UX Design · Case Study · 2023
StayEasy — A Hotel Booking App
Designing a fictitious hotel booking service from scratch — grounded in user research, competitive benchmarking, and iterative prototyping.
Design Brief
The Problem: Sign-up issues, date selection, and unclear terms on the reservation summary page were three areas of friction users were facing that I decided to focus on during the design.
As the sole designer, I approached this challenge by initially conducting user research on a variety of hotel booking apps. I synthesized this research into an affinity diagram, customer journey map, and a user flow of what I would later design by.
After several sketches and low-fi prototypes, I ended with my goal of creating a high-fidelity prototype and a set of annotated wireframes that could be handed over for further development.
Research
Competitive Benchmarking
First, I decided to benchmark against the key players in the hotel booking industry. I took note of conventions, flows, and possible pain points.
- 1. Booking.com
- 2. Expedia.com
- 3. Hotels.com
Research
Usability Testing
My second stage of research was reviewing usability tests of two participants using two hotel booking apps, 'Barcelo Hotel Group' and 'The Doyle Collection'.
I also conducted my own usability test with Hotels.com and Booking.com, and took notes on this research.
Analysis
Affinity Diagramming
With a sizeable amount of qualitative research, I decided to use two analysis methods to interpret the data. The affinity diagram and customer journey map provided a framework for understanding users in the process of booking a hotel on these platforms.
Process
Workflow
In our diagraming session, goals, behaviors, pain points, and other observations were represented by a sticky note; each an individual data point.

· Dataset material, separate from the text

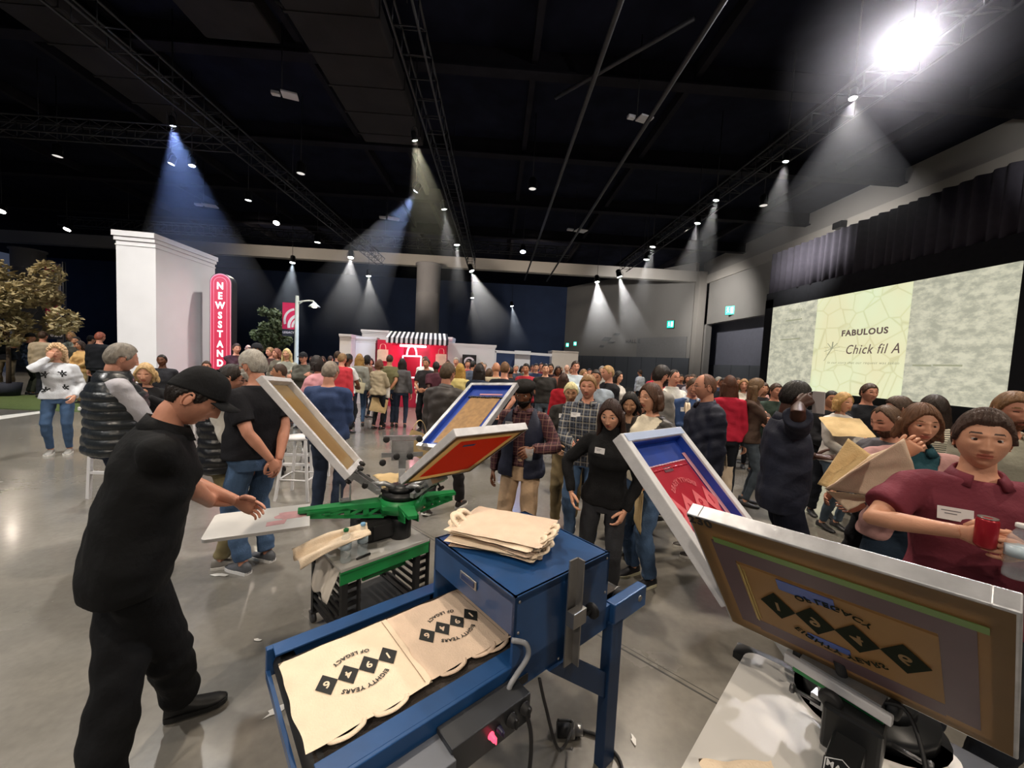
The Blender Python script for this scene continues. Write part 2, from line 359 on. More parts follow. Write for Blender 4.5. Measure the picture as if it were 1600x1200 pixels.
# exit signs
gx = mat('exit_green', (.02, .35, .25), .4, 0, 0, emit=(.02, .75, .5), es=1.6); ew = mat('exit_white', (.8, .9, .85), .4, 0, 0, emit=(.6, 1, .85), es=3)
def exit_sign(c, ang, s_, lab):
    r = empty('exit_sign', lab, 'exit sign', c, ang)
    mb = MB(); mb.box((0, 0, 0), (s_*1.0, .08, s_*.95), bev=.01); mb.build('sign_box', paint('20302c'), r)
    mb = MB(); mb.box((0, -.045, 0), (s_*.92, .012, s_*.87)); mb.build('sign_face', gx, r)
    mb = MB(); mb.box((s_*.22, -.056, 0), (s_*.26, .01, s_*.6))
    mb.ball((-s_*.2, -.056, s_*.24), s_*.07, 6, (1, .2, 1)); mb.bar((-s_*.2, -.056, s_*.15), (-s_*.16, -.056, -s_*.05), s_*.11, .01)
    mb.bar((-s_*.16, -.056, -s_*.05), (-s_*.3, -.056, -s_*.27), s_*.06, .01); mb.bar((-s_*.16, -.056, -s_*.05), (-s_*.02, -.056, -s_*.25), s_*.06, .01)
    mb.bar((-s_*.2, -.056, s_*.12), (-s_*.03, -.056, s_*.04), s_*.05, .01); mb.bar((-s_*.2, -.056, s_*.12), (-s_*.34, -.056, s_*.02), s_*.05, .01)
    mb.build('running_figure', ew, r)
p = atX(1141, 485, XR-.1); exit_sign(p, R(-60), .62, 'green exit sign on the right wall left of the screen')
exit_sign(onwall(.88, atY(1043, 506, 29.2).z, .1), math.atan2(d.y, d.x), .62, 'green exit sign on the slanted grey wall above the shutter')
for px, lab in ((887, 'tiny green exit light low at the left end of the slanted wall'), (899, 'tiny green exit light beside the other, slightly right')):
    exit_sign(atY(px, 539 if px < 890 else 537, 38.6), math.atan2(d.y, d.x), .45, lab)
# ---------------------------------------------------------------- the projection screen and its black surround
XS = 12.6
s00 = atX(1209, 481, XS); s10 = atX(1599, 407, XS); sb0 = atX(1199, 628, XS); sb1 = atX(1592, 612, XS)
y0, y1 = s00.y, s10.y; zt = (s00.z+s10.z)/2; zb = 1.15
def screen_mat():
    m = bpy.data.materials.new('projected_page'); m.use_nodes = True; N = m.node_tree.nodes; L = m.node_tree.links; b = N['Principled BSDF']
    tc = N.new('ShaderNodeTexCoord'); sp = N.new('ShaderNodeSeparateXYZ'); L.new(tc.outputs['Object'], sp.inputs[0])
    mp = N.new('ShaderNodeMapping'); mp.inputs['Scale'].default_value = (1, 2.4, 4.2); L.new(tc.outputs['Object'], mp.inputs[0])
    n = N.new('ShaderNodeTexNoise'); n.inputs['Scale'].default_value = 1.1; n.inputs['Detail'].default_value = 4; n.inputs['Roughness'].default_value = .7; L.new(mp.outputs[0], n.inputs['Vector'])
    r = N.new('ShaderNodeValToRGB'); e = r.color_ramp.elements; e[0].position = .40; e[0].color = (.40, .40, .31, 1); e[1].position = .60; e[1].color = (.66, .64, .49, 1)
    L.new(n.outputs['Fac'], r.inputs['Fac'])
    # centre panel without newsprint: pale yellow green
    g = N.new('ShaderNodeMath'); g.operation = 'SUBTRACT'; g.inputs[1].default_value = 0; L.new(sp.outputs['Y'], g.inputs[0])
    ab = N.new('ShaderNodeMath'); ab.operation = 'ABSOLUTE'; L.new(g.outputs[0], ab.inputs[0])
    lt = N.new('ShaderNodeMath'); lt.operation = 'LESS_THAN'; lt.inputs[1].default_value = 1.75; L.new(ab.outputs[0], lt.inputs[0])
    n2 = N.new('ShaderNodeTexNoise'); n2.inputs['Scale'].default_value = .5; L.new(tc.outputs['Object'], n2.inputs['Vector'])
    r2 = N.new('ShaderNodeValToRGB'); e = r2.color_ramp.elements; e[0].position = .35; e[0].color = (.84, .80, .50, 1); e[1].position = .65; e[1].color = (.80, .90, .60, 1); L.new(n2.outputs['Fac'], r2.inputs['Fac'])
    v = N.new('ShaderNodeTexVoronoi'); v.feature = 'DISTANCE_TO_EDGE'; v.inputs['Scale'].default_value = 1.6; L.new(tc.outputs['Object'], v.inputs['Vector'])
    vr = N.new('ShaderNodeValToRGB'); e = vr.color_ramp.elements; e[0].position = .0; e[0].color = (.8, .79, .72, 1); e[1].position = .045; e[1].color = (1, 1, 1, 1); L.new(v.outputs['Distance'], vr.inputs['Fac'])
    mu = N.new('ShaderNodeMixRGB'); mu.blend_type = 'MULTIPLY'; mu.inputs[0].default_value = 1; L.new(r2.outputs[0], mu.inputs[1]); L.new(vr.outputs[0], mu.inputs[2])
    mx = N.new('ShaderNodeMixRGB'); L.new(lt.outputs[0], mx.inputs[0]); L.new(r.outputs[0], mx.inputs[1]); L.new(mu.outputs[0], mx.inputs[2])
    L.new(mx.outputs[0], b.inputs['Emission Color']); b.inputs['Emission Strength'].default_value = 1.0
    b.inputs['Base Color'].default_value = (.25, .25, .22, 1); b.inputs['Roughness'].default_value = .9
    return m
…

I organized the research into categories, then refined the categories, creating subcategories, and finally sequenced them into a visual representation of the user's journey.
Findings
Main Takeaways
In this process, pain points were represented with red tags on the bottom of the stickies. It was easy to spot the groupings and contextualize the sections which had a problem.
For example, the 'Calendar' grouping had 8 separate pain points. The 'Payment' and 'Reservation Summary', which could be combined, had a total of 11 pain points. 'Sign-up' issues, which occurred in several groupings, mostly because of pressure throughout the flow, would total 10.
Below are just a few examples:
- User stated he "nearly put in the wrong dates" because of functionality.
- Only problem with the app is you cannot continue as a guest.
- User nervous about 'cancellation window' before booking.
Outcome
Final Designs
After defining much of the solutions within the user flow and sketches, I created a medium-fidelity prototype in Figma. This prototype shows a greater detail of the user interface, interactivity, layouts, and text and colors one would see in a final product.